Se o objetivo da obra era explorar a infância a partir de vários referenciais teóricos e campos empíricos, ela conseguiu contribuir na composição de um mosaico para entender a criança, já presente na capa do livro. Além disso, chama a atenção para o diálogo necessário entre os estudos acadêmicos e as políticas voltadas para a infância. E, por fim, abre horizontes para que os grupos de pesquisa se relacionem a fim de investigar esse fenômeno complexo que é a infância de forma mais colaborativa.

1 BACHELARD, Gaston. A poética do devaneio. São Paulo: Martins Fontes, 1988.
2 FERNANDES, Florestan. As "Trocinhas" do bom retiro: contribuição ao estudo folclórico e sociológico da cultura e dos grupos infantis. Pro-posições, Campinas, v. 15, n. 143, p. 229-250, jan./abr. 2004.
3 TRENT, James. A Decade of declining involvement: American sociology in the field of child development, the 1920s. Sociological Studies of Child Development, v. 1, p. 11-38, 1987.
4 Ver: MONTANDON, Cléopâtre. Sociologia da infância: balanços dos trabalhos em língua inglesa. Cadernos de Pesquisa, São Paulo, n. 112, p. 33-60, mar. 2001. Disponível em: <www.scielo.br/pdf/cp/n112/16100.pdf>. Acesso em: abr. 2013.
SIROTA, Régine. Emergências de uma sociologia da infância: evolução do objeto e do olhar. Cadernos de Pesquisa, São Paulo, n. 112, p. 7-31, mar. 2001. Disponível em: <www.scielo.br/pdf/cp/n112/16099.pdf>. Acesso em: abr. 2013.
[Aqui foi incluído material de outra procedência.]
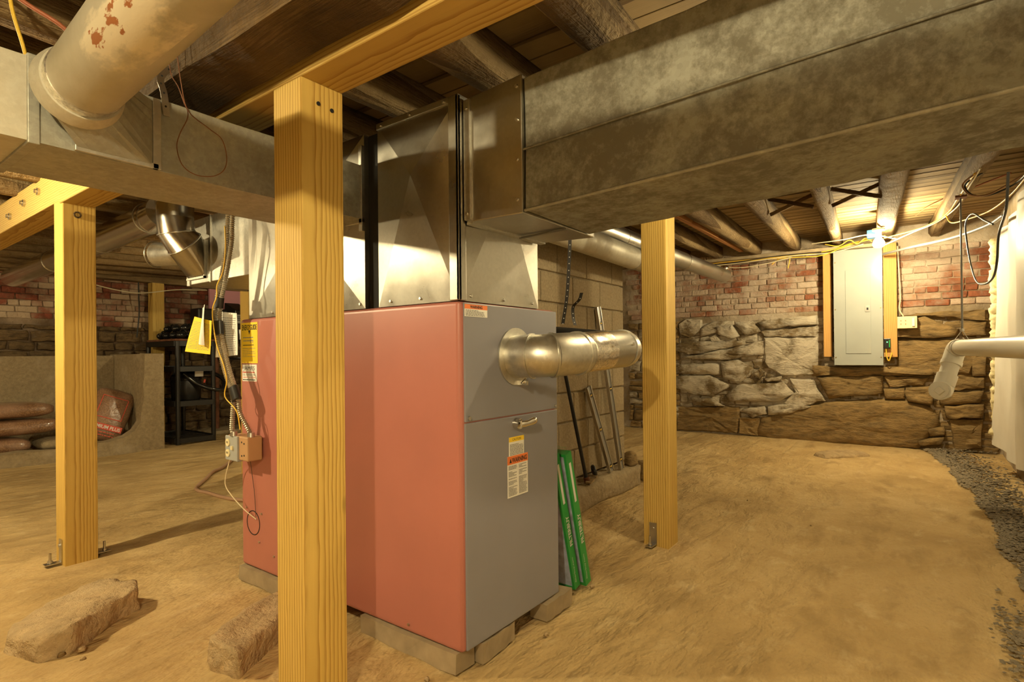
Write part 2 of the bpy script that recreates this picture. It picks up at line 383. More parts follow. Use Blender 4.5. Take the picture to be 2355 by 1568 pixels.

5 ARIÈS, Philippe. Centuries of childhood. Harmondsworth: Penguin, 1960.
6 QVORTRUP, Jens. Childhood in Europe: a new field in social research. In: CHISHOLM, Lynne et al. Growing up in Europe: contemporary horizons in childhood and youth studies. New York: W. de Gruyter, 1995. p. 7-19.
CORSARO, William. Sociologia da infância. Porto Alegre: Artmed, 2011.